• **SUPPLIED INFORMATION**
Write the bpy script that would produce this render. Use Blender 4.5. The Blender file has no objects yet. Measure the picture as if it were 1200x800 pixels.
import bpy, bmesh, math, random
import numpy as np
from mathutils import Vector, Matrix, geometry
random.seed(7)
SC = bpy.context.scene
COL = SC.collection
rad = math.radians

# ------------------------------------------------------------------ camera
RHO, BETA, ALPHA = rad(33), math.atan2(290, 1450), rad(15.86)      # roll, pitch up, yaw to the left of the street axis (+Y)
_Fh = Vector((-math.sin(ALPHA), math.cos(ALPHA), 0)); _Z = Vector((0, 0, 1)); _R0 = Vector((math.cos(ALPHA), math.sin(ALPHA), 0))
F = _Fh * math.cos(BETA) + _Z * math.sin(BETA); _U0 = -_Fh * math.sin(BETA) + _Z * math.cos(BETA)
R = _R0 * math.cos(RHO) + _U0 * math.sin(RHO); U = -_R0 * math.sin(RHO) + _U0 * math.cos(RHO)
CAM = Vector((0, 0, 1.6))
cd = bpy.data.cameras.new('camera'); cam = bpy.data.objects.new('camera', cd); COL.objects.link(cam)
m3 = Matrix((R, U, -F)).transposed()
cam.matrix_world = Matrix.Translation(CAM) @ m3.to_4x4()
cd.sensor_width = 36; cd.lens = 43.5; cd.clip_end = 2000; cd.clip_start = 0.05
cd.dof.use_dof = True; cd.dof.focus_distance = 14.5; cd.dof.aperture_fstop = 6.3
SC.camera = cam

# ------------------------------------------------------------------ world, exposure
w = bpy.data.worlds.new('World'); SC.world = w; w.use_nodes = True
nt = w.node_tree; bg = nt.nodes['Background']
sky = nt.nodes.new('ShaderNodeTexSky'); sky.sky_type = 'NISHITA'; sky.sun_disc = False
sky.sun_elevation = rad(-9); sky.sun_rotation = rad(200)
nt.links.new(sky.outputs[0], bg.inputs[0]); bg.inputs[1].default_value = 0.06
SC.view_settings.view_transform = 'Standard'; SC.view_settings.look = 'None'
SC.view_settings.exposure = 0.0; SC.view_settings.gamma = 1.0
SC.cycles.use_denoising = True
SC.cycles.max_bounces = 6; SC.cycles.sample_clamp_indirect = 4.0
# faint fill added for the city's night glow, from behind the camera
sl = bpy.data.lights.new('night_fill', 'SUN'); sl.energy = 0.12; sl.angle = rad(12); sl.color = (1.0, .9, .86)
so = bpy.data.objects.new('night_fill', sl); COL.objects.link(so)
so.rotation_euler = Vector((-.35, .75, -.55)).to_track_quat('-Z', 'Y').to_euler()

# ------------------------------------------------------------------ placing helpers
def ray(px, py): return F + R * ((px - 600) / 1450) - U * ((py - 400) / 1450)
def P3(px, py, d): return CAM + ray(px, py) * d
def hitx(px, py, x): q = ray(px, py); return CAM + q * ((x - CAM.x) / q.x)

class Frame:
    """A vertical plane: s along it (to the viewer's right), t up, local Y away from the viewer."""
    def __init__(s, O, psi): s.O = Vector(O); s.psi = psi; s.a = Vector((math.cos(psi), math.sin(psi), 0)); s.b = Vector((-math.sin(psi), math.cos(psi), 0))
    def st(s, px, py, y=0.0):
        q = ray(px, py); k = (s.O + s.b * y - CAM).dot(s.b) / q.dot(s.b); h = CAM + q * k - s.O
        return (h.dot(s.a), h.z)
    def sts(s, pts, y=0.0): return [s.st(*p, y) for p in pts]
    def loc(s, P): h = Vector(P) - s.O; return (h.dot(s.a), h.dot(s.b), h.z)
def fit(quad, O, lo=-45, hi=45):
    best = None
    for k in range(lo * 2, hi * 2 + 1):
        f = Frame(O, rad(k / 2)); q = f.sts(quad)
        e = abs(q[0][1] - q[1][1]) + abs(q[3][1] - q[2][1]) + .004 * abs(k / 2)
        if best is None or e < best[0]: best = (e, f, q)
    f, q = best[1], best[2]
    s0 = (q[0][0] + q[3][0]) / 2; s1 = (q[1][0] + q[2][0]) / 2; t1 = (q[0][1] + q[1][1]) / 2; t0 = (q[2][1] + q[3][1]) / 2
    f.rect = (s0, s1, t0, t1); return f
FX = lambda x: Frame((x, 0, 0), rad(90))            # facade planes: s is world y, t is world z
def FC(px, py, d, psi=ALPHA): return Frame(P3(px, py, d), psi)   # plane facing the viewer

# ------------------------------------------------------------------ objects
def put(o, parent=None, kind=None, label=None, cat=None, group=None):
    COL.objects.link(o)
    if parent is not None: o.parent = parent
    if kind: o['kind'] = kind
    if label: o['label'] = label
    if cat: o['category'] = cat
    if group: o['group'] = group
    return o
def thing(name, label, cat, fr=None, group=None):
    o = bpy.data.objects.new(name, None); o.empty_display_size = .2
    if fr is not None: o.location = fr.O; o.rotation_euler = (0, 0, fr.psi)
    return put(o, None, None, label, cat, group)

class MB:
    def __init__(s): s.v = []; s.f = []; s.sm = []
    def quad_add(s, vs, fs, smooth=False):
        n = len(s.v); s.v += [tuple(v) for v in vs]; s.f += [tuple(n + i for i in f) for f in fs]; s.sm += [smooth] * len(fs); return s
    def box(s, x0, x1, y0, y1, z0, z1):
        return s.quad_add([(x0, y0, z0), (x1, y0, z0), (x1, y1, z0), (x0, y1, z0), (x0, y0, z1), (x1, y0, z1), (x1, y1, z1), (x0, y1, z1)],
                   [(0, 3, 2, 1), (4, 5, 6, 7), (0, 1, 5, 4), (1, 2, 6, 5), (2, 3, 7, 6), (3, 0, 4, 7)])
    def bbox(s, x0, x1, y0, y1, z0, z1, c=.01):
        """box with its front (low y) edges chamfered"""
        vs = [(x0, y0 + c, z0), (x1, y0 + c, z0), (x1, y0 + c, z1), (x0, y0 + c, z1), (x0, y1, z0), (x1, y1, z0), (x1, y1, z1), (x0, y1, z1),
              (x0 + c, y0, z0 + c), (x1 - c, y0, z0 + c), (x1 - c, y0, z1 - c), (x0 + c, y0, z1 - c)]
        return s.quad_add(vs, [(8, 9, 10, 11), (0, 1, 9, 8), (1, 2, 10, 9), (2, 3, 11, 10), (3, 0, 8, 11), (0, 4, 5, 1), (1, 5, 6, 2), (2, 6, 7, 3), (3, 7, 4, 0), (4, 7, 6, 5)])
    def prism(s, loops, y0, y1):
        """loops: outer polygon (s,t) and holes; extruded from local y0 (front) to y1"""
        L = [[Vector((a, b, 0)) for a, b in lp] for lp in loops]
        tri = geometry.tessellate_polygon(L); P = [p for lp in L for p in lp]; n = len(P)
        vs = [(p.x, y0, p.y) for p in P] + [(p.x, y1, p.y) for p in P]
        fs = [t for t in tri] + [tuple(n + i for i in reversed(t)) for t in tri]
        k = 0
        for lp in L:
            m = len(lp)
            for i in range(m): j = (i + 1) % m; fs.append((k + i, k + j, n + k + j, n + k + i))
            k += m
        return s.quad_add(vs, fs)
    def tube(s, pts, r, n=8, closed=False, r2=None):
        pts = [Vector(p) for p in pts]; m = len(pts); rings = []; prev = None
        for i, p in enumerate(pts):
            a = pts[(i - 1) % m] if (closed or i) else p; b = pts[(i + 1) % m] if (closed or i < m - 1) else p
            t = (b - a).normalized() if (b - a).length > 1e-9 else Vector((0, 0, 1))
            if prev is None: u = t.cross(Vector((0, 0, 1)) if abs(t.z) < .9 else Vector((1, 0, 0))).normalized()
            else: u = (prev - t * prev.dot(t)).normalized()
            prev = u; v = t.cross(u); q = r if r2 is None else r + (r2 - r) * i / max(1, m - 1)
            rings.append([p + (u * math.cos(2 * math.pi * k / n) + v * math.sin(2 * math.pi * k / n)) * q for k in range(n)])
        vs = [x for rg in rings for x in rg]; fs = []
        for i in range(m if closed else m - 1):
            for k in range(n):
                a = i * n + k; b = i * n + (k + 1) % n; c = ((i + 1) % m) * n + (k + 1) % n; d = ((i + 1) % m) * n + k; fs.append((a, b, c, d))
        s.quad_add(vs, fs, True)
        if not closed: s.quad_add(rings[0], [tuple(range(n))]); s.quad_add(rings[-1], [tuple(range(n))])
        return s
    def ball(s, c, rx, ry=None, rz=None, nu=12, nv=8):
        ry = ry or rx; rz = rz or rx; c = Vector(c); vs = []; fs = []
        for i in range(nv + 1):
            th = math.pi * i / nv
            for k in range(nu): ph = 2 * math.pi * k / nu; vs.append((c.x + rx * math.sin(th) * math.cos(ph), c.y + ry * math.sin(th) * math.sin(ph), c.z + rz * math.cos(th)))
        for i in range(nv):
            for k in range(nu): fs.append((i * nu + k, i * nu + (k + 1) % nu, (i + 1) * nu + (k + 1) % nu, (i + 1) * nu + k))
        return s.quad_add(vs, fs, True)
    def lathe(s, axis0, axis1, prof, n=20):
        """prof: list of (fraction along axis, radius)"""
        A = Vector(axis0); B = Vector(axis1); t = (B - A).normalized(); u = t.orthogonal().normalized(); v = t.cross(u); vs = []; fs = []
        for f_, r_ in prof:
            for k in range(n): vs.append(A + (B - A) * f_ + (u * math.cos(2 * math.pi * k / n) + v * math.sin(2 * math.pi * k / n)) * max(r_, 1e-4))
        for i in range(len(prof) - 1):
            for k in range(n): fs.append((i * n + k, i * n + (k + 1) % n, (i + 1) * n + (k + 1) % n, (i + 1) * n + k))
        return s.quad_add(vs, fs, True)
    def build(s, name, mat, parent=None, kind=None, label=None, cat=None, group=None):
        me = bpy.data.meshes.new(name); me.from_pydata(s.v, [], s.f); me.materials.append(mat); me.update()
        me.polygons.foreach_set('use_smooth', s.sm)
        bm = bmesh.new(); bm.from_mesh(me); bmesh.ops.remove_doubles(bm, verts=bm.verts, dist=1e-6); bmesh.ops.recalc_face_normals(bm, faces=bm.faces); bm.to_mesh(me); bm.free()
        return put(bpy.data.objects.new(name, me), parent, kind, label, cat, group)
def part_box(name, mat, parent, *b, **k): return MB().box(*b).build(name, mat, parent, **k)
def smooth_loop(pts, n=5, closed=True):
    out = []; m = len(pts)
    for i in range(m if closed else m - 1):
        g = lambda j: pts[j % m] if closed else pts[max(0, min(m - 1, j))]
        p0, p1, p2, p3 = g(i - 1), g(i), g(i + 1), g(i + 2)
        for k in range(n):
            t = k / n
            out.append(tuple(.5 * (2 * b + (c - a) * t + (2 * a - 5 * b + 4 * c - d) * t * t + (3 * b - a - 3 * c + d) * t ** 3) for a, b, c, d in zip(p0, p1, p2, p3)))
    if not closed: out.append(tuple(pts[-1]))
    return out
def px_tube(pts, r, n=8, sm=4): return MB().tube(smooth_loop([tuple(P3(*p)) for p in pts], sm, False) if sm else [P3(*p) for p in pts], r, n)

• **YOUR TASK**
Only the lines from the beginning of the material above through the line with "rad = math.radians" are wanted; extract them exactly.

• **COMPLETE ANSWER**
Write the bpy script that would produce this render. Use Blender 4.5. The Blender file has no objects yet. Measure the picture as if it were 1200x800 pixels.
import bpy, bmesh, math, random
import numpy as np
from mathutils import Vector, Matrix, geometry
random.seed(7)
SC = bpy.context.scene
COL = SC.collection
rad = math.radians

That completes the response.